# STATED PROBLEM
Repeat every record below exactly as it appears.

# INFORMATION PROVIDED
·····

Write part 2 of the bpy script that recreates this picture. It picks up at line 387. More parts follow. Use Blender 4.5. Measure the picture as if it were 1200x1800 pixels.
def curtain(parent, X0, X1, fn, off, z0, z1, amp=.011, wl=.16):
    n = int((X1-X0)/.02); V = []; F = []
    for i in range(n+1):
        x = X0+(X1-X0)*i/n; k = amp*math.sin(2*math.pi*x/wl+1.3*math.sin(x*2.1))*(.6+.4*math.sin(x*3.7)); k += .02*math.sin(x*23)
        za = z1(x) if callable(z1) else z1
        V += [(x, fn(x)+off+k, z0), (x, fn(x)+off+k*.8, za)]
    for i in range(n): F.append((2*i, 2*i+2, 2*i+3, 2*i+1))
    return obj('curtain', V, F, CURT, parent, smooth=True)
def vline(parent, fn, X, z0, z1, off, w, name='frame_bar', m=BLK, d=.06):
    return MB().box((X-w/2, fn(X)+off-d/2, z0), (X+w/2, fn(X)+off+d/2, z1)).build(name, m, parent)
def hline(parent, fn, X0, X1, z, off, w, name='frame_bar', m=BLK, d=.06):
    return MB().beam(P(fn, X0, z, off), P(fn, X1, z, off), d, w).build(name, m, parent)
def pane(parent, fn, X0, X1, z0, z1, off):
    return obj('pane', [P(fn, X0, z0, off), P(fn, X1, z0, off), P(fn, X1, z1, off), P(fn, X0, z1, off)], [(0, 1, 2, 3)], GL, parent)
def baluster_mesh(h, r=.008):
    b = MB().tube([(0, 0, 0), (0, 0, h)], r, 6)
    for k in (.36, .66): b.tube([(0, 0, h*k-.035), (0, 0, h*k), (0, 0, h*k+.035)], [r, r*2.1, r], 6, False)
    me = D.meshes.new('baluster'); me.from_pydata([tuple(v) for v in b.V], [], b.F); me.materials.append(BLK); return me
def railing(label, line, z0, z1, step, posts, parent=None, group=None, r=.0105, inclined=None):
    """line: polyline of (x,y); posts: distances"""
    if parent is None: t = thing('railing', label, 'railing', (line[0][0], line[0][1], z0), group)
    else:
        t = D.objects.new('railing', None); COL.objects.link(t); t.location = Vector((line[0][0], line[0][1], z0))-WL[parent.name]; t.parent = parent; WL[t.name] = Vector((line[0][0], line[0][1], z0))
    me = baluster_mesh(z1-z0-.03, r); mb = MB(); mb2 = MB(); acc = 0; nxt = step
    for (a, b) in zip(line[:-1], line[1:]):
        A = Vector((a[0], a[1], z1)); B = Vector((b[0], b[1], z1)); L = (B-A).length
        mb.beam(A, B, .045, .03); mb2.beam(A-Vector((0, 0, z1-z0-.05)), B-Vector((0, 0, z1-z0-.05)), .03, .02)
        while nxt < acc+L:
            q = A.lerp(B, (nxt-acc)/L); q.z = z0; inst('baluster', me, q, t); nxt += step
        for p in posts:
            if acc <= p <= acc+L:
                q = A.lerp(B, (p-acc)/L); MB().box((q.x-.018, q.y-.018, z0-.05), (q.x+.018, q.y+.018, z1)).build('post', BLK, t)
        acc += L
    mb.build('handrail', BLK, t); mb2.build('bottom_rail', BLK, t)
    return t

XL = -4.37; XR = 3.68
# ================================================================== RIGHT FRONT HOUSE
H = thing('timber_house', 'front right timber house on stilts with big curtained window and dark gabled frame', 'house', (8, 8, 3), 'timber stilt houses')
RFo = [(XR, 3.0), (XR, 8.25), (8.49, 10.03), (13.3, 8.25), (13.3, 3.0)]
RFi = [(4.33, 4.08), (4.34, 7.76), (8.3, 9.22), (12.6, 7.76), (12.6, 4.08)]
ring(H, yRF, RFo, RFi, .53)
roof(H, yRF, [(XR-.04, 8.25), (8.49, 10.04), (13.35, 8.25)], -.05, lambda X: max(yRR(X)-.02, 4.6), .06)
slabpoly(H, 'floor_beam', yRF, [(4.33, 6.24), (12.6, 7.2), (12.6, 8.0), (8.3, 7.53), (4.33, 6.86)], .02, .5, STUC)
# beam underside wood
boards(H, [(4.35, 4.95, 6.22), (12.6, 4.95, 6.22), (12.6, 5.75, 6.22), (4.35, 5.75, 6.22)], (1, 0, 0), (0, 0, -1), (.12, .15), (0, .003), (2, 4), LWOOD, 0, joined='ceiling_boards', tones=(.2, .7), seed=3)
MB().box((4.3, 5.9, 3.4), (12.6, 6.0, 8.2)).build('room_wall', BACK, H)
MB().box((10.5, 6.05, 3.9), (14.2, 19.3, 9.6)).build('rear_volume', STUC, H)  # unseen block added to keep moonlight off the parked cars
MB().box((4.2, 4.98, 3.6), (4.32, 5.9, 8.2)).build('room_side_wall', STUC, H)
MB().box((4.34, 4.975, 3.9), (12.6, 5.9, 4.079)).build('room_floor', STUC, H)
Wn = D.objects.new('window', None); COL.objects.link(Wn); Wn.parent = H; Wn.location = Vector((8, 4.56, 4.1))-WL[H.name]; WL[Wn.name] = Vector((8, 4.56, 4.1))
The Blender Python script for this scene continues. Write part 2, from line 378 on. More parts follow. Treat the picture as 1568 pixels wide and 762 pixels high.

·····

# WRITTEN SOLUTION
Write part 2 of the bpy script that recreates this picture. It picks up at line 387. More parts follow. Use Blender 4.5. Measure the picture as if it were 1200x1800 pixels.
def curtain(parent, X0, X1, fn, off, z0, z1, amp=.011, wl=.16):
    n = int((X1-X0)/.02); V = []; F = []
    for i in range(n+1):
        x = X0+(X1-X0)*i/n; k = amp*math.sin(2*math.pi*x/wl+1.3*math.sin(x*2.1))*(.6+.4*math.sin(x*3.7)); k += .02*math.sin(x*23)
        za = z1(x) if callable(z1) else z1
        V += [(x, fn(x)+off+k, z0), (x, fn(x)+off+k*.8, za)]
    for i in range(n): F.append((2*i, 2*i+2, 2*i+3, 2*i+1))
    return obj('curtain', V, F, CURT, parent, smooth=True)
def vline(parent, fn, X, z0, z1, off, w, name='frame_bar', m=BLK, d=.06):
    return MB().box((X-w/2, fn(X)+off-d/2, z0), (X+w/2, fn(X)+off+d/2, z1)).build(name, m, parent)
def hline(parent, fn, X0, X1, z, off, w, name='frame_bar', m=BLK, d=.06):
    return MB().beam(P(fn, X0, z, off), P(fn, X1, z, off), d, w).build(name, m, parent)
def pane(parent, fn, X0, X1, z0, z1, off):
    return obj('pane', [P(fn, X0, z0, off), P(fn, X1, z0, off), P(fn, X1, z1, off), P(fn, X0, z1, off)], [(0, 1, 2, 3)], GL, parent)
def baluster_mesh(h, r=.008):
    b = MB().tube([(0, 0, 0), (0, 0, h)], r, 6)
    for k in (.36, .66): b.tube([(0, 0, h*k-.035), (0, 0, h*k), (0, 0, h*k+.035)], [r, r*2.1, r], 6, False)
    me = D.meshes.new('baluster'); me.from_pydata([tuple(v) for v in b.V], [], b.F); me.materials.append(BLK); return me
def railing(label, line, z0, z1, step, posts, parent=None, group=None, r=.0105, inclined=None):
    """line: polyline of (x,y); posts: distances"""
    if parent is None: t = thing('railing', label, 'railing', (line[0][0], line[0][1], z0), group)
    else:
        t = D.objects.new('railing', None); COL.objects.link(t); t.location = Vector((line[0][0], line[0][1], z0))-WL[parent.name]; t.parent = parent; WL[t.name] = Vector((line[0][0], line[0][1], z0))
    me = baluster_mesh(z1-z0-.03, r); mb = MB(); mb2 = MB(); acc = 0; nxt = step
    for (a, b) in zip(line[:-1], line[1:]):
        A = Vector((a[0], a[1], z1)); B = Vector((b[0], b[1], z1)); L = (B-A).length
        mb.beam(A, B, .045, .03); mb2.beam(A-Vector((0, 0, z1-z0-.05)), B-Vector((0, 0, z1-z0-.05)), .03, .02)
        while nxt < acc+L:
            q = A.lerp(B, (nxt-acc)/L); q.z = z0; inst('baluster', me, q, t); nxt += step
        for p in posts:
            if acc <= p <= acc+L:
                q = A.lerp(B, (p-acc)/L); MB().box((q.x-.018, q.y-.018, z0-.05), (q.x+.018, q.y+.018, z1)).build('post', BLK, t)
        acc += L
    mb.build('handrail', BLK, t); mb2.build('bottom_rail', BLK, t)
    return t

XL = -4.37; XR = 3.68
# ================================================================== RIGHT FRONT HOUSE
H = thing('timber_house', 'front right timber house on stilts with big curtained window and dark gabled frame', 'house', (8, 8, 3), 'timber stilt houses')
RFo = [(XR, 3.0), (XR, 8.25), (8.49, 10.03), (13.3, 8.25), (13.3, 3.0)]
RFi = [(4.33, 4.08), (4.34, 7.76), (8.3, 9.22), (12.6, 7.76), (12.6, 4.08)]
ring(H, yRF, RFo, RFi, .53)
roof(H, yRF, [(XR-.04, 8.25), (8.49, 10.04), (13.35, 8.25)], -.05, lambda X: max(yRR(X)-.02, 4.6), .06)
slabpoly(H, 'floor_beam', yRF, [(4.33, 6.24), (12.6, 7.2), (12.6, 8.0), (8.3, 7.53), (4.33, 6.86)], .02, .5, STUC)
# beam underside wood
boards(H, [(4.35, 4.95, 6.22), (12.6, 4.95, 6.22), (12.6, 5.75, 6.22), (4.35, 5.75, 6.22)], (1, 0, 0), (0, 0, -1), (.12, .15), (0, .003), (2, 4), LWOOD, 0, joined='ceiling_boards', tones=(.2, .7), seed=3)
MB().box((4.3, 5.9, 3.4), (12.6, 6.0, 8.2)).build('room_wall', BACK, H)
MB().box((10.5, 6.05, 3.9), (14.2, 19.3, 9.6)).build('rear_volume', STUC, H)  # unseen block added to keep moonlight off the parked cars
MB().box((4.2, 4.98, 3.6), (4.32, 5.9, 8.2)).build('room_side_wall', STUC, H)
MB().box((4.34, 4.975, 3.9), (12.6, 5.9, 4.079)).build('room_floor', STUC, H)
Wn = D.objects.new('window', None); COL.objects.link(Wn); Wn.parent = H; Wn.location = Vector((8, 4.56, 4.1))-WL[H.name]; WL[Wn.name] = Vector((8, 4.56, 4.1))
The Blender Python script for this scene continues. Write part 2, from line 378 on. More parts follow. Treat the picture as 1568 pixels wide and 762 pixels high.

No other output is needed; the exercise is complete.